--- start ---

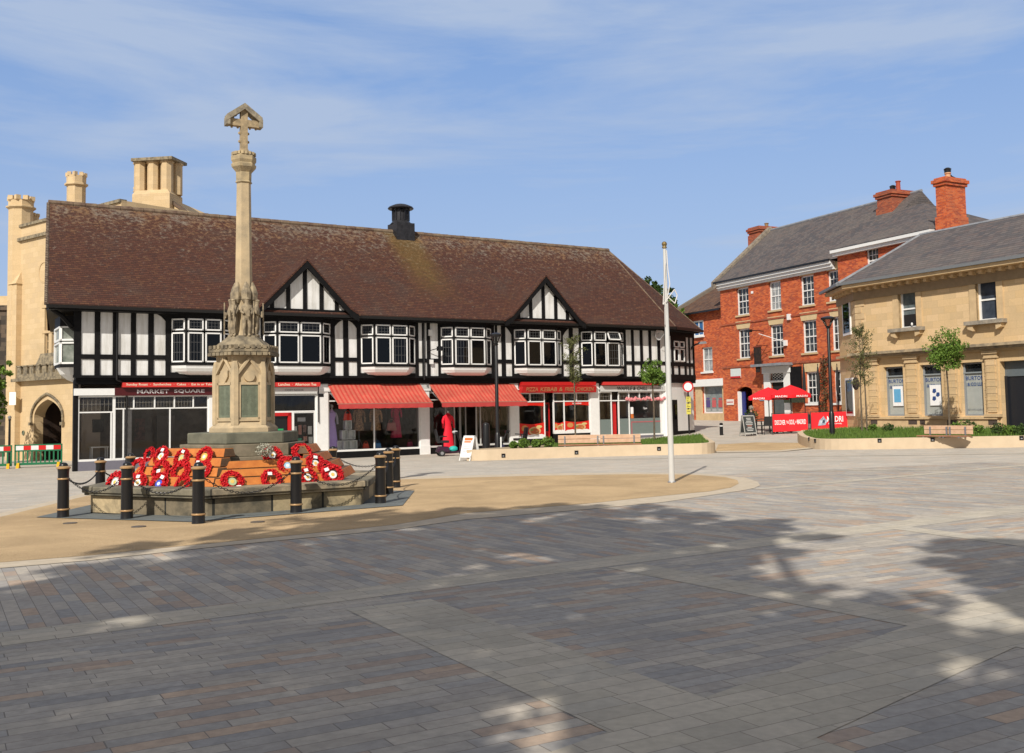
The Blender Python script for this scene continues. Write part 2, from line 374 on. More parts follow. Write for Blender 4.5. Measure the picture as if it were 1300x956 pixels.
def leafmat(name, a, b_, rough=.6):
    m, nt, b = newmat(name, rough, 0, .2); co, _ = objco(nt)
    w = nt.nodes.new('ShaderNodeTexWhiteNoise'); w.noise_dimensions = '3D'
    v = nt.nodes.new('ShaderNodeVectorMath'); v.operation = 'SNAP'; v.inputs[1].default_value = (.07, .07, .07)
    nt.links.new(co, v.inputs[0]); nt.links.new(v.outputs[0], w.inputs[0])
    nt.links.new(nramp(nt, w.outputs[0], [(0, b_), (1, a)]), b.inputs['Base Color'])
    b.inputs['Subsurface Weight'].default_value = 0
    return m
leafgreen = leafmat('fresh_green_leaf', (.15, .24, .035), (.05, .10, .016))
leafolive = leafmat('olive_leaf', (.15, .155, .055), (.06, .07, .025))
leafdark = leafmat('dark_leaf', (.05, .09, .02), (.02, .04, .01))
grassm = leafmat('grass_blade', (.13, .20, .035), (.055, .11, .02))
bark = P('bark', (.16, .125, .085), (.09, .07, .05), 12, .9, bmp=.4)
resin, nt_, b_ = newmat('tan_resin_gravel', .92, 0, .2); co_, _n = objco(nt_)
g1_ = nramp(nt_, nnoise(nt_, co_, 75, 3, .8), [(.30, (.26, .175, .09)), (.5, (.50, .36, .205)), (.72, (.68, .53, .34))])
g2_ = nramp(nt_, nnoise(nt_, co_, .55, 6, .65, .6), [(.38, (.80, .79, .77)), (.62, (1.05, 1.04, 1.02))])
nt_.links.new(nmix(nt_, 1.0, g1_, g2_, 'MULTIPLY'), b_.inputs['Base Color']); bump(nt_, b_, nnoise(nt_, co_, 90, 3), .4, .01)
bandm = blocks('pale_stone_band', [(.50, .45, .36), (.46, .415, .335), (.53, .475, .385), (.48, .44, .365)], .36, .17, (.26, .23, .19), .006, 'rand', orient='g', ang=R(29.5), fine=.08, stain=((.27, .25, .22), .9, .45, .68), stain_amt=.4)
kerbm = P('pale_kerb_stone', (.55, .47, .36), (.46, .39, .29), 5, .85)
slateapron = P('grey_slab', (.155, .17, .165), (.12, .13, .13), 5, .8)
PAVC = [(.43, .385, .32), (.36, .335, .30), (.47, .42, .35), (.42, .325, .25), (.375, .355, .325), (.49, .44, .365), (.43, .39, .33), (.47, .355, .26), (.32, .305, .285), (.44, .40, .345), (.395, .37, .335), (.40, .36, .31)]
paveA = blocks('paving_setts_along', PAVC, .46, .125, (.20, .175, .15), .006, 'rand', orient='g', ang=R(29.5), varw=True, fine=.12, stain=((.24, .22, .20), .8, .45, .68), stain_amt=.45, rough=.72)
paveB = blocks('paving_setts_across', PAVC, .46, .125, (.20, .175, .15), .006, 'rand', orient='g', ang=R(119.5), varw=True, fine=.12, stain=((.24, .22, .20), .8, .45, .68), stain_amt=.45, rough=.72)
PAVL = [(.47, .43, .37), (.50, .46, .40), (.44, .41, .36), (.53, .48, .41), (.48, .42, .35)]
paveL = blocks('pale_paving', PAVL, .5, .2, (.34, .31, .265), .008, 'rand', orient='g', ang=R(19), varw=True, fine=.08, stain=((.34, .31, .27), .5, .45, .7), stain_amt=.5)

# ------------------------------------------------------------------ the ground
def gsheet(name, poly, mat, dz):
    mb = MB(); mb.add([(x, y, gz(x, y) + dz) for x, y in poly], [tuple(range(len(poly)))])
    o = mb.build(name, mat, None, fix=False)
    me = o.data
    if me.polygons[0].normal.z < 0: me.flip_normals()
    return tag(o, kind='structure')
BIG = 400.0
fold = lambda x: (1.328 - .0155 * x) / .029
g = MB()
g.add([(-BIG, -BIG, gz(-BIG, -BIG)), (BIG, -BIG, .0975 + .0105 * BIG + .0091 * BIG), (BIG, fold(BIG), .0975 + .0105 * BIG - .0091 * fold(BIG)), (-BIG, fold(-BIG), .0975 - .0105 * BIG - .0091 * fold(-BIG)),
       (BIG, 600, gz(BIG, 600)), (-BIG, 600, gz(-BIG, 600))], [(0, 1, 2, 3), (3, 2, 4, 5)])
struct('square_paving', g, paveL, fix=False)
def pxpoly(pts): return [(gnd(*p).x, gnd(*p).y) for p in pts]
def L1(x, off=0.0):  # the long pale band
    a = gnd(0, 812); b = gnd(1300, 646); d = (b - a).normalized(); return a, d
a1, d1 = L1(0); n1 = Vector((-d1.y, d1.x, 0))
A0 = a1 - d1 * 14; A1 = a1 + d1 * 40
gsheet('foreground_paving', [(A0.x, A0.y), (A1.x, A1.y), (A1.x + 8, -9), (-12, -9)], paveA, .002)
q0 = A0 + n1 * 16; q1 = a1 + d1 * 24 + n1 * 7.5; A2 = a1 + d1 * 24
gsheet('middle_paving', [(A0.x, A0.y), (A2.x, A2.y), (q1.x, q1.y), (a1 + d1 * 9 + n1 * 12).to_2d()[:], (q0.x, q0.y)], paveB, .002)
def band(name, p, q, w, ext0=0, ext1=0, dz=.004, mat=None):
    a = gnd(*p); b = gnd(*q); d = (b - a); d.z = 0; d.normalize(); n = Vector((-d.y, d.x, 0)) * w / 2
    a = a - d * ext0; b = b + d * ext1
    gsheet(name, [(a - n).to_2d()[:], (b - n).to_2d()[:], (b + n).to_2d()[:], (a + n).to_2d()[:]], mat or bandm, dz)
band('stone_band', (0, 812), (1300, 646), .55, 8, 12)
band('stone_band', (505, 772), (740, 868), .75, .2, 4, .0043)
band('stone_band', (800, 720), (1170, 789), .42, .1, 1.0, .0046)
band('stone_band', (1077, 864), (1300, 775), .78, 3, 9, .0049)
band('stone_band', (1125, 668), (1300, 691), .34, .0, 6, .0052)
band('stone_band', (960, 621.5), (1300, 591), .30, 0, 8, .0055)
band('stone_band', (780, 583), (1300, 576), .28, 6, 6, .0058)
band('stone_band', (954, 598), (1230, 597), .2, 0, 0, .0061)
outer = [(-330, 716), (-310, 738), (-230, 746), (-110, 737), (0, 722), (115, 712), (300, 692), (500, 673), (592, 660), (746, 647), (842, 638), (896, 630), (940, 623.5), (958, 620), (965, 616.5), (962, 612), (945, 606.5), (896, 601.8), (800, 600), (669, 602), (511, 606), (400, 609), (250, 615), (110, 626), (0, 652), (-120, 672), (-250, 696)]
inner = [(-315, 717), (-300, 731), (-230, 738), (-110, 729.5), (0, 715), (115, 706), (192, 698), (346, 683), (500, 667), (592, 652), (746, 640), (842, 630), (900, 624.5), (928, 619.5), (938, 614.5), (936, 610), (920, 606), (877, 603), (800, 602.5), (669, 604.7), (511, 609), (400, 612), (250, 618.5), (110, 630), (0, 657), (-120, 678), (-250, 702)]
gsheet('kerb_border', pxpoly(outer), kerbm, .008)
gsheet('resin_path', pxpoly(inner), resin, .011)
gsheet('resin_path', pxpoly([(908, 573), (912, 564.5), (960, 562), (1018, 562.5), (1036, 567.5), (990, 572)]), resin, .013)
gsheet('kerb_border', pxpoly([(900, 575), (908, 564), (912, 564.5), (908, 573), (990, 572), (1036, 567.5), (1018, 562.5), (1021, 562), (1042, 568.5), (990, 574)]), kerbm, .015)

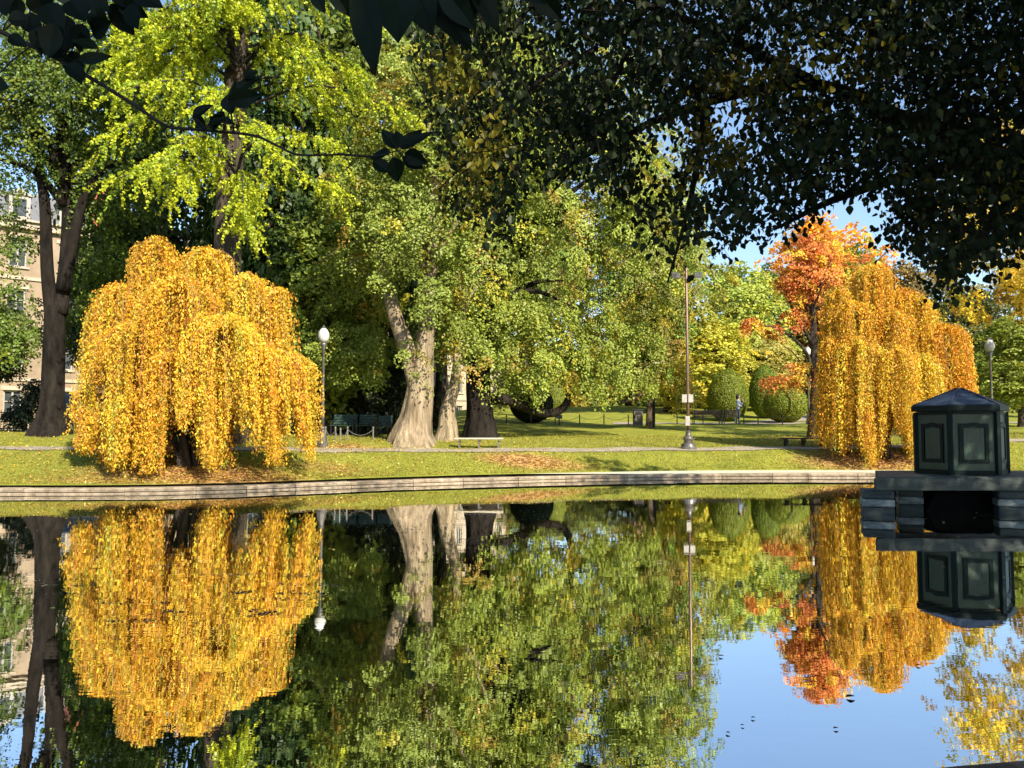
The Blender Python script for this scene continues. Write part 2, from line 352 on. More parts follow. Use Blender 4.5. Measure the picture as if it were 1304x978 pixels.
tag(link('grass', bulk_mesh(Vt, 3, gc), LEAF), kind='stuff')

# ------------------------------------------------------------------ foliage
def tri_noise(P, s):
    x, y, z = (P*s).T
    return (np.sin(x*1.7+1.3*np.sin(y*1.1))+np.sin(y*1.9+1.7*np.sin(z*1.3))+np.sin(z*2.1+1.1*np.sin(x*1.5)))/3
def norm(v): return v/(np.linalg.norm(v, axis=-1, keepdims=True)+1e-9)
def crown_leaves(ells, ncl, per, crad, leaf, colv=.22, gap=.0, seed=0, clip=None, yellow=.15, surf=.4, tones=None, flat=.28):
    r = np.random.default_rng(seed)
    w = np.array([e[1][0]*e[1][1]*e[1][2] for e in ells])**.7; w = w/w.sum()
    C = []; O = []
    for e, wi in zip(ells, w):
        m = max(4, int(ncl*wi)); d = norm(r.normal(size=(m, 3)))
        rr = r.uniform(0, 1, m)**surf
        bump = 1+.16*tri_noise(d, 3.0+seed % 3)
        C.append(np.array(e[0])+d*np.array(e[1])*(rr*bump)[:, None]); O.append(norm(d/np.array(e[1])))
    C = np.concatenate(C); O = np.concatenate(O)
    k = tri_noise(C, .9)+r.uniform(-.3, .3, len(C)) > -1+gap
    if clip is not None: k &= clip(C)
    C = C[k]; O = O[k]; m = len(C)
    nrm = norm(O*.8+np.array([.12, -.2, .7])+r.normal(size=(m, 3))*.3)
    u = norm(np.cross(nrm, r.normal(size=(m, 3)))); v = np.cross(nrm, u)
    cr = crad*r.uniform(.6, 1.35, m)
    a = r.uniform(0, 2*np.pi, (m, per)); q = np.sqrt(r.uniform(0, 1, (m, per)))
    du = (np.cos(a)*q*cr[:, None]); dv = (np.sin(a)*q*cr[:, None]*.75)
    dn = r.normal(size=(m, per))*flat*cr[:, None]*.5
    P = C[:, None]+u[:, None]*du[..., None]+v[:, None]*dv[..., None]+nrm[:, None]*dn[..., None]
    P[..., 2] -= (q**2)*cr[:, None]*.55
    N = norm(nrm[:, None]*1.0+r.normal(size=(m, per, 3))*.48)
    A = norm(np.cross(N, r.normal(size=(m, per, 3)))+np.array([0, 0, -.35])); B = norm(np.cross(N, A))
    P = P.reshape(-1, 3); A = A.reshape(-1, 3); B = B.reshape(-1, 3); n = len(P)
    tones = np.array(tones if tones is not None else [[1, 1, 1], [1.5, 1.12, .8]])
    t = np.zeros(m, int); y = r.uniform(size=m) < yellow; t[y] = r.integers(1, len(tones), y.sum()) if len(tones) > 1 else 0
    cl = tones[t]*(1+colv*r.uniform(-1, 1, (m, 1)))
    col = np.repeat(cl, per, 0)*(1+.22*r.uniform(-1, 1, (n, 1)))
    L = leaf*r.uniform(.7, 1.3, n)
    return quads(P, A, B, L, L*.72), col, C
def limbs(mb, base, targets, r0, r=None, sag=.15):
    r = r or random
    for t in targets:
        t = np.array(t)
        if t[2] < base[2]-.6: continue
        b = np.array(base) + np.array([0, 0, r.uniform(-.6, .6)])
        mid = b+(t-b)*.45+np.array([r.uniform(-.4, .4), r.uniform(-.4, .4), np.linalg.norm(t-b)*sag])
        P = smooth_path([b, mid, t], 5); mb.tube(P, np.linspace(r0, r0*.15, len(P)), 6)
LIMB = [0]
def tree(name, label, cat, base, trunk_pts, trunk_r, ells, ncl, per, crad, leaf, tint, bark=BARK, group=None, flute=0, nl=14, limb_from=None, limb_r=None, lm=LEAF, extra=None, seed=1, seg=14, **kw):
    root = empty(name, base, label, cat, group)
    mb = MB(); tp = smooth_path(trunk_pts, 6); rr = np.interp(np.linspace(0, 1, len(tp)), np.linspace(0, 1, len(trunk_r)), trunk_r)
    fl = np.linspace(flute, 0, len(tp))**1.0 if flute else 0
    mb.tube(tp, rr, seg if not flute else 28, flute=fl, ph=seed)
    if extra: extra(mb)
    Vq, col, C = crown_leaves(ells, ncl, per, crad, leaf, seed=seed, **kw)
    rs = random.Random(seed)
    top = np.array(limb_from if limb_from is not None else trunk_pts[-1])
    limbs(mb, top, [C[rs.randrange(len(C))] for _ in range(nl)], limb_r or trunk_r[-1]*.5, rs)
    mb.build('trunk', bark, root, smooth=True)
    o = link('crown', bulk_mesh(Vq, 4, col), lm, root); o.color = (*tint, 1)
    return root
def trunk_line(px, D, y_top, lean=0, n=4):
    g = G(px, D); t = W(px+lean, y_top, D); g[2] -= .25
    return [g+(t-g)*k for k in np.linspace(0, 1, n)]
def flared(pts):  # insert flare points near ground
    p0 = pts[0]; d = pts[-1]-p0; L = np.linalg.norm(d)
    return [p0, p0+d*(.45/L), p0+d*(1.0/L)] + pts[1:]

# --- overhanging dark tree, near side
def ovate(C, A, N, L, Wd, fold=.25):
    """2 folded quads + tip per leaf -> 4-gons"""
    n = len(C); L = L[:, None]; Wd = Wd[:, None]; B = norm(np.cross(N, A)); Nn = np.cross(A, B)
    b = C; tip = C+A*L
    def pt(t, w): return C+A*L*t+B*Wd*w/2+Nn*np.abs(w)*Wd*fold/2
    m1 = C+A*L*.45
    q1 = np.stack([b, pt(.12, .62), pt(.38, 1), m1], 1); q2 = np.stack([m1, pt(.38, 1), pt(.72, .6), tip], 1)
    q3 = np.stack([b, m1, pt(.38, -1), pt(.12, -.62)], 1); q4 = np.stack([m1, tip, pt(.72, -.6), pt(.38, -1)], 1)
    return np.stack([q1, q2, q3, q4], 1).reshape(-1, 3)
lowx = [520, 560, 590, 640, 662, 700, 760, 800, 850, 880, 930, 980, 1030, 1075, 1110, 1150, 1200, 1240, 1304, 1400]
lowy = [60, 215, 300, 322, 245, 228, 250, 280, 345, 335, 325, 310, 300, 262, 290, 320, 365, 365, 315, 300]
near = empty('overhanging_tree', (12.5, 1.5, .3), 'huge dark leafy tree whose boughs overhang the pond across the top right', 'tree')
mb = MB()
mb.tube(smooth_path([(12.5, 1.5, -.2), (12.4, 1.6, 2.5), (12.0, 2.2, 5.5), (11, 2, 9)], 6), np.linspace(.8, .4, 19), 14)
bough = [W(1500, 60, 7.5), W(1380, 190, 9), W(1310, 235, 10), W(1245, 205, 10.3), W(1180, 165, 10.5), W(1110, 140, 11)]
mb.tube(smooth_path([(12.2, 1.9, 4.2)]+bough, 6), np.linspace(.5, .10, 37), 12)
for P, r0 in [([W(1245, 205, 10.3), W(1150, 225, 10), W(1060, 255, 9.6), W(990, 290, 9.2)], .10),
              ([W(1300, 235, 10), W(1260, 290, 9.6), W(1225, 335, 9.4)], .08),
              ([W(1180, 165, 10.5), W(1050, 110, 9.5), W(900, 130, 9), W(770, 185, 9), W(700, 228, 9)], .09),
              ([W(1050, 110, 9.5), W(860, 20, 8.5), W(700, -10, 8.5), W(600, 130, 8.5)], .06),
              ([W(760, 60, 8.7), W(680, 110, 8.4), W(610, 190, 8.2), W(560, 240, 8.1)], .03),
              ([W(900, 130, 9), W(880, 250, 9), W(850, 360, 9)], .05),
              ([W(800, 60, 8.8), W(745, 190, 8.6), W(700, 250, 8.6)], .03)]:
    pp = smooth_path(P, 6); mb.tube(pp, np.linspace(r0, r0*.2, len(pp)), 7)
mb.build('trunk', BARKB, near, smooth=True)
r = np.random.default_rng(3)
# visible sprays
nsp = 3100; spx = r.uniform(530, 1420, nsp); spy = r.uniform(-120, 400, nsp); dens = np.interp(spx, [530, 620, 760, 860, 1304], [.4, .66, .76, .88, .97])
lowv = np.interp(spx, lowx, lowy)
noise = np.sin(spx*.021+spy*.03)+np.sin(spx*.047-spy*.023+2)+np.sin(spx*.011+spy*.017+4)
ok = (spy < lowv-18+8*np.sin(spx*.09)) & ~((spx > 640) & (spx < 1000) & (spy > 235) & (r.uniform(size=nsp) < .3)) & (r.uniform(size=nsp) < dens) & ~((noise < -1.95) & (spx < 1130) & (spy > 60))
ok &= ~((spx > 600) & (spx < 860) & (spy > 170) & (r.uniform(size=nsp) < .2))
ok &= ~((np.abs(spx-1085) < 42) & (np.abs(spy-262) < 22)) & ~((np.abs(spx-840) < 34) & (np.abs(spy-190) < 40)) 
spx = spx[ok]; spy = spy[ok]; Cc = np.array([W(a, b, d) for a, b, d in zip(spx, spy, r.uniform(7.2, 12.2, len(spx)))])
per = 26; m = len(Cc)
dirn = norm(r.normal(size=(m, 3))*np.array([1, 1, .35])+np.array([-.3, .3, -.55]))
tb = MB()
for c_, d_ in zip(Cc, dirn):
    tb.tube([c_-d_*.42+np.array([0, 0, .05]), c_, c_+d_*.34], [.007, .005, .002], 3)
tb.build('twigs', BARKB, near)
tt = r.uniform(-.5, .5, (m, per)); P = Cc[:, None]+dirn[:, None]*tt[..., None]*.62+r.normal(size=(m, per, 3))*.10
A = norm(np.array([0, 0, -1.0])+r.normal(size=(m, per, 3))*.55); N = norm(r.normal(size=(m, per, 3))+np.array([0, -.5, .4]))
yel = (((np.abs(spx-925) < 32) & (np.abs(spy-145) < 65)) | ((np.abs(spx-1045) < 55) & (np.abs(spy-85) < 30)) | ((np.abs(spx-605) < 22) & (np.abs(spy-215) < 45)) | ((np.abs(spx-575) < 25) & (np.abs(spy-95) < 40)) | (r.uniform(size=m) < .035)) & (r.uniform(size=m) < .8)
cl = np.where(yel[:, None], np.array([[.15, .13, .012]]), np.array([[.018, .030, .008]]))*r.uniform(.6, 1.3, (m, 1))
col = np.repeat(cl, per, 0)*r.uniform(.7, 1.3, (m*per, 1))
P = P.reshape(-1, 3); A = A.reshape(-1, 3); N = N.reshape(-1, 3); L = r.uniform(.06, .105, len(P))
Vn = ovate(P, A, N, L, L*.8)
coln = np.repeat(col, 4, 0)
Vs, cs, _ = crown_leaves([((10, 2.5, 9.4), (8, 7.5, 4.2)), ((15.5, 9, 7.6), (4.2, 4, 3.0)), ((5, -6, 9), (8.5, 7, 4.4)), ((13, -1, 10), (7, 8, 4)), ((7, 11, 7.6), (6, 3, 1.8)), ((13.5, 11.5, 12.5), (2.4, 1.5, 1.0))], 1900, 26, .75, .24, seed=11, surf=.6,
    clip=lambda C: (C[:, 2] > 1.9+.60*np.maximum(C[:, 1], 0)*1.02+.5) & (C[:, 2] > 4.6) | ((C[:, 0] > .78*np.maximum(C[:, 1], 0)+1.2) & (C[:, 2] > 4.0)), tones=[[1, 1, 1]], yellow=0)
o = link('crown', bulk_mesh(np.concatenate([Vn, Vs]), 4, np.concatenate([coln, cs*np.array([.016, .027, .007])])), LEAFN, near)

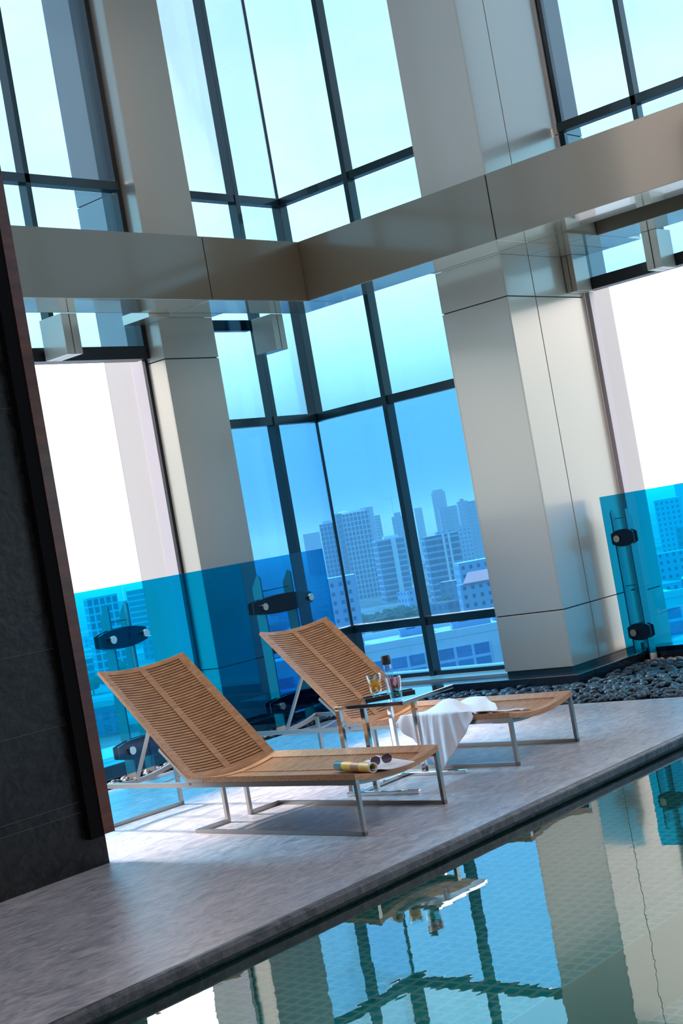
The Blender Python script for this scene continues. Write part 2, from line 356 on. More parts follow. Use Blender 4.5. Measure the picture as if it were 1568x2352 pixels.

--- end ---

- **EXERCISE REQUIREMENTS**
In the listing above, find the line containing "np.array([[.018, .030, .008]]))*r.uniform(.6, 1.3, (m, 1))" and the line containing "Vn = ovate(P, A, N, L, L*.8)". Output them and every line between, exactly, and nothing else.

- **SOLUTION FOR THIS TASK**
cl = np.where(yel[:, None], np.array([[.15, .13, .012]]), np.array([[.018, .030, .008]]))*r.uniform(.6, 1.3, (m, 1))
col = np.repeat(cl, per, 0)*r.uniform(.7, 1.3, (m*per, 1))
P = P.reshape(-1, 3); A = A.reshape(-1, 3); N = N.reshape(-1, 3); L = r.uniform(.06, .105, len(P))
Vn = ovate(P, A, N, L, L*.8)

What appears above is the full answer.